**Directions for this task:** Look through the data below. Pick out the lines holding the string "Python".
================
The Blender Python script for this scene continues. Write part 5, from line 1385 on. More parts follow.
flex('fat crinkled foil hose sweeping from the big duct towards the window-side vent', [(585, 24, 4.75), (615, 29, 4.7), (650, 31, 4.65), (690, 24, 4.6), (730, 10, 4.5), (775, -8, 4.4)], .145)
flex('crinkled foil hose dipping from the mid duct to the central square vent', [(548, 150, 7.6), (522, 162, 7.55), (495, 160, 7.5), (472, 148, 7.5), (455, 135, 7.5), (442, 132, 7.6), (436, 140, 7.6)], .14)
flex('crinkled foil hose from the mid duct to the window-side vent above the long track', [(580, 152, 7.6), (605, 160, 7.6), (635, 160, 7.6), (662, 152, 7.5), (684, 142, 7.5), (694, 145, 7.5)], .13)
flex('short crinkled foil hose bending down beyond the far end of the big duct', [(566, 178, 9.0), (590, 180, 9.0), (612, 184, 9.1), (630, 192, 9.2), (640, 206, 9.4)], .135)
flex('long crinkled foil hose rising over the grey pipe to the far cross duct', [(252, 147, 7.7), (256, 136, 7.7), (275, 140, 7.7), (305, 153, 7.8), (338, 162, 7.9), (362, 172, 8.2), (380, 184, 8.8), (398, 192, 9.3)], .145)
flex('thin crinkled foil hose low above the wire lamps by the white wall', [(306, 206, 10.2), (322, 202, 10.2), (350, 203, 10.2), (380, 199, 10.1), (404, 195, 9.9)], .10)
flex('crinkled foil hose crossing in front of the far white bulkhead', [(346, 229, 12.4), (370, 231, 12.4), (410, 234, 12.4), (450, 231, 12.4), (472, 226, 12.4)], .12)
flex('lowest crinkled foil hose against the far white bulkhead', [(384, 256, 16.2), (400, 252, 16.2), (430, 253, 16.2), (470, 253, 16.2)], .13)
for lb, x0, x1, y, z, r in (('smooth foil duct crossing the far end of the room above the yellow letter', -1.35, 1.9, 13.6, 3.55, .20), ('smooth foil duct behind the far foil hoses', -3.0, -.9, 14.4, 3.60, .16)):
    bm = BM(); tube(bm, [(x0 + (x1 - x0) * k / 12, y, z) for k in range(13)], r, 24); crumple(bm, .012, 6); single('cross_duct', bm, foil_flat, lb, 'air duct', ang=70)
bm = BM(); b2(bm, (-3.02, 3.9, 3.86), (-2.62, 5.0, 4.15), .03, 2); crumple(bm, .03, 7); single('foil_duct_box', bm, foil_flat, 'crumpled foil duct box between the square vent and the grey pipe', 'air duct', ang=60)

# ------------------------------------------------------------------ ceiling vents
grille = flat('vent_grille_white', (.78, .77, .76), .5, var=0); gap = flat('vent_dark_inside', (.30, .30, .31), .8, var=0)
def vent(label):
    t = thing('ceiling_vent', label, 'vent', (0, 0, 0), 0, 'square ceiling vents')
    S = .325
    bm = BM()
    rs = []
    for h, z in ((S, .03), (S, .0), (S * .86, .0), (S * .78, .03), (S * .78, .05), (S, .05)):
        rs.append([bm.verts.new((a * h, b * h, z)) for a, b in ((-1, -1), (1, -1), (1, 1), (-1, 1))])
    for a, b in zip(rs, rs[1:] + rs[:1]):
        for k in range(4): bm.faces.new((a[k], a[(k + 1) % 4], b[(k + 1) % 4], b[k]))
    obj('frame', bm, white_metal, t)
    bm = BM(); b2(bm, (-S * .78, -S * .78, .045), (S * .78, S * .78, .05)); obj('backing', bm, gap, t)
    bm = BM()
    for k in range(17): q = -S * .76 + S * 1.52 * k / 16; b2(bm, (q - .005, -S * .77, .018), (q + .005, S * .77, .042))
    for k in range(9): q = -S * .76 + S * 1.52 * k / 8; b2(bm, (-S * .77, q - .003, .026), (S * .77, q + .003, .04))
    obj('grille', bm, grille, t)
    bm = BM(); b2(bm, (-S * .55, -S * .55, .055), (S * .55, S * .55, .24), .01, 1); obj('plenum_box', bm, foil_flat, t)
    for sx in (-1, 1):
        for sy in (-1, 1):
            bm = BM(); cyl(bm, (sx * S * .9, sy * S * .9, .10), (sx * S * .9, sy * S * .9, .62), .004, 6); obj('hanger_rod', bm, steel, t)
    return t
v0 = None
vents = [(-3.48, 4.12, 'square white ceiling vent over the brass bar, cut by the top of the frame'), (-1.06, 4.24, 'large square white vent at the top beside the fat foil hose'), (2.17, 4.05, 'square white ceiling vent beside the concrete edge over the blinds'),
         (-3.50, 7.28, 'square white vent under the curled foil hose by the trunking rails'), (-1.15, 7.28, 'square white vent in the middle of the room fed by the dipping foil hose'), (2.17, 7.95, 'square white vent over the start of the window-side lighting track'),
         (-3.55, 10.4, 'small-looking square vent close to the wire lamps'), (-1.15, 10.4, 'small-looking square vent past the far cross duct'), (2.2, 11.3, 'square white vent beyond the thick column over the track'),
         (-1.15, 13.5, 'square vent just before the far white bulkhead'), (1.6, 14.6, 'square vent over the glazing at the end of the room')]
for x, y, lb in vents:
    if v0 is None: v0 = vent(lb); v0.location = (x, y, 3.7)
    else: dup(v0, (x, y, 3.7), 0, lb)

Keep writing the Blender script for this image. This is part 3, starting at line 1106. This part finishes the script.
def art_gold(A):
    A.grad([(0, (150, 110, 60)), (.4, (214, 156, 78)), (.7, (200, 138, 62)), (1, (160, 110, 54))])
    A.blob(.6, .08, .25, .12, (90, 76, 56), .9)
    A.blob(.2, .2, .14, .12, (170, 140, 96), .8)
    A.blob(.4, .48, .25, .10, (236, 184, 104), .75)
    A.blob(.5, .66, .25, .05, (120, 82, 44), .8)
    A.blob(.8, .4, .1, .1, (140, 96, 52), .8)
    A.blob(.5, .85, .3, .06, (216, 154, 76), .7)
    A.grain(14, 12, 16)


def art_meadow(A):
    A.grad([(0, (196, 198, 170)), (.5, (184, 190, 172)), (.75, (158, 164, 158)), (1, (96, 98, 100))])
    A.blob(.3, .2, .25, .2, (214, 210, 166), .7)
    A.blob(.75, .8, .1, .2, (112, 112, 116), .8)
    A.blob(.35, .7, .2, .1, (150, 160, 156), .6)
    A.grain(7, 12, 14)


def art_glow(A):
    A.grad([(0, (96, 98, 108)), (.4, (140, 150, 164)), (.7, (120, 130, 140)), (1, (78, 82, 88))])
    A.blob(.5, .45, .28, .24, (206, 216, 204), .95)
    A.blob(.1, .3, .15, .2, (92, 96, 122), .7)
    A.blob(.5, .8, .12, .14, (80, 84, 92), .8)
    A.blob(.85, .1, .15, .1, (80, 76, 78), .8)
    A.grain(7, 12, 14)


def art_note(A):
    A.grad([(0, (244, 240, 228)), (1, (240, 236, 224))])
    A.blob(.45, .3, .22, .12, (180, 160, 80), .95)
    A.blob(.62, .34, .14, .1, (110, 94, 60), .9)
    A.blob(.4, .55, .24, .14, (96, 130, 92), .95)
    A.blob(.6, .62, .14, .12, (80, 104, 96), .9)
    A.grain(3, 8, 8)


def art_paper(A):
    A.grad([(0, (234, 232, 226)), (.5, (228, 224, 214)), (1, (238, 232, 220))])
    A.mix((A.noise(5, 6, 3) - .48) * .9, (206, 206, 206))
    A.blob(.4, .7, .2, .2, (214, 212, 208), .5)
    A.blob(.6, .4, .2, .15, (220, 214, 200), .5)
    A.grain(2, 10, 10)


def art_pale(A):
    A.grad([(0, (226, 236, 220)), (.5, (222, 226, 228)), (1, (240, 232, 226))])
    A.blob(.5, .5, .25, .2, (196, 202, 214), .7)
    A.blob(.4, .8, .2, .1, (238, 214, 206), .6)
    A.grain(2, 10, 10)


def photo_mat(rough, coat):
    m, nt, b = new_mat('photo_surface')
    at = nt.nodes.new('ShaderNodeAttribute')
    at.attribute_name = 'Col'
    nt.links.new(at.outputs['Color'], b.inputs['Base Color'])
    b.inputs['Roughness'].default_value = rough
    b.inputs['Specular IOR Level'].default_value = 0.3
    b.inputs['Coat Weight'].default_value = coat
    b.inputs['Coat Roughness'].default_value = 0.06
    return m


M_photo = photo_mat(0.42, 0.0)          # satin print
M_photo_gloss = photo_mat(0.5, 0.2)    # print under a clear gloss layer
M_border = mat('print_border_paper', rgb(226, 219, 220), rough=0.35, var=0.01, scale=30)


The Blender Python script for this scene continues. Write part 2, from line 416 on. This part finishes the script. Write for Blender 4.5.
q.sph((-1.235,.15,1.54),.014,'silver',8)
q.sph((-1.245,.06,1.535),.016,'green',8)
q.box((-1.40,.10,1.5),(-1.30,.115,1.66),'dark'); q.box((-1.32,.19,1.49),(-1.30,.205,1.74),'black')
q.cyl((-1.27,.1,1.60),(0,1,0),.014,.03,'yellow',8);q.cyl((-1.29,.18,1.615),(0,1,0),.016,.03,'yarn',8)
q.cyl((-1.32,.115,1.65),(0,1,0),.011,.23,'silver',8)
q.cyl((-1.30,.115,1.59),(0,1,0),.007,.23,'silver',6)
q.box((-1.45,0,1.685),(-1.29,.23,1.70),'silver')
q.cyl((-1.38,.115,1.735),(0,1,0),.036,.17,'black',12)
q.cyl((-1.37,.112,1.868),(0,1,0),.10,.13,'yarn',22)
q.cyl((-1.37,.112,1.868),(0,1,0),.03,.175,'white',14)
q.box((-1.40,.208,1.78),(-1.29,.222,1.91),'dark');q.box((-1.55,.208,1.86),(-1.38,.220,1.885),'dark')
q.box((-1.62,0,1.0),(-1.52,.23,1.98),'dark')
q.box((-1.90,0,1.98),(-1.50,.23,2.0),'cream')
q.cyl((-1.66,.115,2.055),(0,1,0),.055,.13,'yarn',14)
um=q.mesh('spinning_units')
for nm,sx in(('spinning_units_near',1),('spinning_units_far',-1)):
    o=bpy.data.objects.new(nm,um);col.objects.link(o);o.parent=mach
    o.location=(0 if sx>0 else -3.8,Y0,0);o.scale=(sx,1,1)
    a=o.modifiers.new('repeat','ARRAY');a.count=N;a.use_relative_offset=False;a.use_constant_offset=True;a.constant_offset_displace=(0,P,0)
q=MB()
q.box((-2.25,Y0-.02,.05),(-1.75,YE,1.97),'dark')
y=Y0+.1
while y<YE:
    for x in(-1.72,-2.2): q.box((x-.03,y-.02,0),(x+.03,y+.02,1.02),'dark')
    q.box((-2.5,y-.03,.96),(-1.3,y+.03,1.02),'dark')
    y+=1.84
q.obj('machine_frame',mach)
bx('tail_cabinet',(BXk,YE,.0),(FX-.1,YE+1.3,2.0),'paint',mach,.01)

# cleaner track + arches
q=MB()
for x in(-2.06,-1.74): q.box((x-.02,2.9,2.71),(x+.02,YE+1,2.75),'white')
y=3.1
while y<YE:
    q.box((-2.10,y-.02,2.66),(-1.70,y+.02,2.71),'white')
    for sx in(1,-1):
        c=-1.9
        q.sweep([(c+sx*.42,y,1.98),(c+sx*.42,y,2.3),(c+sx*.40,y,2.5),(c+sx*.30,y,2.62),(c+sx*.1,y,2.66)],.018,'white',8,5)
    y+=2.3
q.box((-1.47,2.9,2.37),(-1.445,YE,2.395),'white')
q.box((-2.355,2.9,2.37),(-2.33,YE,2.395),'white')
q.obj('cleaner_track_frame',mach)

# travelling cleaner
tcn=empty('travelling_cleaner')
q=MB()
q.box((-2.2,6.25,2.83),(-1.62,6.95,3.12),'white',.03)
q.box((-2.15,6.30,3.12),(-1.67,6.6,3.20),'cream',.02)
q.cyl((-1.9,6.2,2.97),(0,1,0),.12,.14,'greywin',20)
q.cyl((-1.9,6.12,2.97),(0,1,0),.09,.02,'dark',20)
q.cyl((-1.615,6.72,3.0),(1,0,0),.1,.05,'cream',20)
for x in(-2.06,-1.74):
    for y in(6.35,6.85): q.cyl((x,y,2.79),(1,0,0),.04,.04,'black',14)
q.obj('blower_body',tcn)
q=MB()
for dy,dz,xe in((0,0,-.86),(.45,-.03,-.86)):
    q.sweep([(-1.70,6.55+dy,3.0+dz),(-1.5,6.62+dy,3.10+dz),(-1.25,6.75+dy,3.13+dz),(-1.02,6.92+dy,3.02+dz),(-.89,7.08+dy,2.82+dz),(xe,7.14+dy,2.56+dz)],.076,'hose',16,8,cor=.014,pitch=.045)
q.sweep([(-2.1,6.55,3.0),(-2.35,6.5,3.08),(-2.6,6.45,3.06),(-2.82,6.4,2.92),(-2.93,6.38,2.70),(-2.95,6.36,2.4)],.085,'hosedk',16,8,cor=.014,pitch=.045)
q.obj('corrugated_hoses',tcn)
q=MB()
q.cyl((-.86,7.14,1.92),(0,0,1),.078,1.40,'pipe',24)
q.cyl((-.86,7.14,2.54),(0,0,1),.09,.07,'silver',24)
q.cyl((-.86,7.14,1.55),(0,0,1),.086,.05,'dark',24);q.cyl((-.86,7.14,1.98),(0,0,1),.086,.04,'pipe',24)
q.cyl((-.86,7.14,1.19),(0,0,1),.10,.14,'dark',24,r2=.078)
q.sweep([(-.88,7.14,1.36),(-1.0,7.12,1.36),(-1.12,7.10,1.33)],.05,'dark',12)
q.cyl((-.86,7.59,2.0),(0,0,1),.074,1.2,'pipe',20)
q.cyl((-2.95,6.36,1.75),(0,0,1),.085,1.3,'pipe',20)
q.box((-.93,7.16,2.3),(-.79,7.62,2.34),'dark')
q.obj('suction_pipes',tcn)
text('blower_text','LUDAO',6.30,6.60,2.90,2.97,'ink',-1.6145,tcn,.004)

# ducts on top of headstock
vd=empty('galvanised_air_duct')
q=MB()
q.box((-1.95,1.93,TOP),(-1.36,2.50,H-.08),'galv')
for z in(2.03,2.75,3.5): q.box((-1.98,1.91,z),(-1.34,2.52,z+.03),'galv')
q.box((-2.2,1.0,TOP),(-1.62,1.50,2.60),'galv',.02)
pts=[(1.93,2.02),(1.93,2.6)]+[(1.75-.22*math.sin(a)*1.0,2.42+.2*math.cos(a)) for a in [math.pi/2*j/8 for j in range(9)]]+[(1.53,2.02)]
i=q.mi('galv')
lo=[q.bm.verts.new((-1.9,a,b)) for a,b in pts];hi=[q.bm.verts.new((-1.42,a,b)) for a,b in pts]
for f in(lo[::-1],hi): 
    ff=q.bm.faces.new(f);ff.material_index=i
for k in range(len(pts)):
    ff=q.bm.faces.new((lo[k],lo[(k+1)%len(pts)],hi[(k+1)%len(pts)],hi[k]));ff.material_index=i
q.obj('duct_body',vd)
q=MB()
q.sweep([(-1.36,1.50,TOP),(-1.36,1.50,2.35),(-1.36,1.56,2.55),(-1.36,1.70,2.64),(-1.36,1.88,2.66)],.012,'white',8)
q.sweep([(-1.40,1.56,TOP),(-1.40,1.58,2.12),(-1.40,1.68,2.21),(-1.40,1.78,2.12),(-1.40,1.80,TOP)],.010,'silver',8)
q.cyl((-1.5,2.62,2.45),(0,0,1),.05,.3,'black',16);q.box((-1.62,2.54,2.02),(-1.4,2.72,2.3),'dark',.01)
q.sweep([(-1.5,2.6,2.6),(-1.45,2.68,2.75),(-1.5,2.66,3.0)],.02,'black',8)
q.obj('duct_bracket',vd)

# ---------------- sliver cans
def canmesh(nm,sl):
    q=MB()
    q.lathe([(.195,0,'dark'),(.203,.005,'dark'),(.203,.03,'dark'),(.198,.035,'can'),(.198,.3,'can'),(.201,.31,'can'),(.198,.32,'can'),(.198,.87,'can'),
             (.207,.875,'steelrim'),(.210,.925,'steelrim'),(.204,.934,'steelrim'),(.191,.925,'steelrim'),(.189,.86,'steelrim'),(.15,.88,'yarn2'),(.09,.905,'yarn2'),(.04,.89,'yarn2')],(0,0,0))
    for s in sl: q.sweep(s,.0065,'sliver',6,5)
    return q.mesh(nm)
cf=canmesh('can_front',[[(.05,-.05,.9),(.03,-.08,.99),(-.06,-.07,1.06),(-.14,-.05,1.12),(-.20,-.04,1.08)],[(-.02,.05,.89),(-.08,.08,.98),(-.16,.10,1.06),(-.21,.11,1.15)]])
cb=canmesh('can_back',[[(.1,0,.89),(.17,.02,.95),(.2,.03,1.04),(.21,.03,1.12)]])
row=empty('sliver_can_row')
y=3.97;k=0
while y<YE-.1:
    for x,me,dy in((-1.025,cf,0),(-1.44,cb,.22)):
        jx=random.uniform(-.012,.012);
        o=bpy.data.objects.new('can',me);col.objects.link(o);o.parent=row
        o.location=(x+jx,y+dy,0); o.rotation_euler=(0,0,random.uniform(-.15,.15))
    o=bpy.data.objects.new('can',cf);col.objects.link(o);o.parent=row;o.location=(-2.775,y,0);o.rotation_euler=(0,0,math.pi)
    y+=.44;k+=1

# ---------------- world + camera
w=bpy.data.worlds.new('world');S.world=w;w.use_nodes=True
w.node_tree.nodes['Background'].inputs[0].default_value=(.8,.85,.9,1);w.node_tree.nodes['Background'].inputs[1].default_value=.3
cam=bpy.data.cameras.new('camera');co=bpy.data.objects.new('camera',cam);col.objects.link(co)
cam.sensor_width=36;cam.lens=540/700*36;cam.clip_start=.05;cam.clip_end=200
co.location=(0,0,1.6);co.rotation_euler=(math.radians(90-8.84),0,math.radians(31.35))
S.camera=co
================
**Output for this task:**
The Blender Python script for this scene continues. Write part 5, from line 1385 on. More parts follow.
The Blender Python script for this scene continues. Write part 2, from line 416 on. This part finishes the script. Write for Blender 4.5.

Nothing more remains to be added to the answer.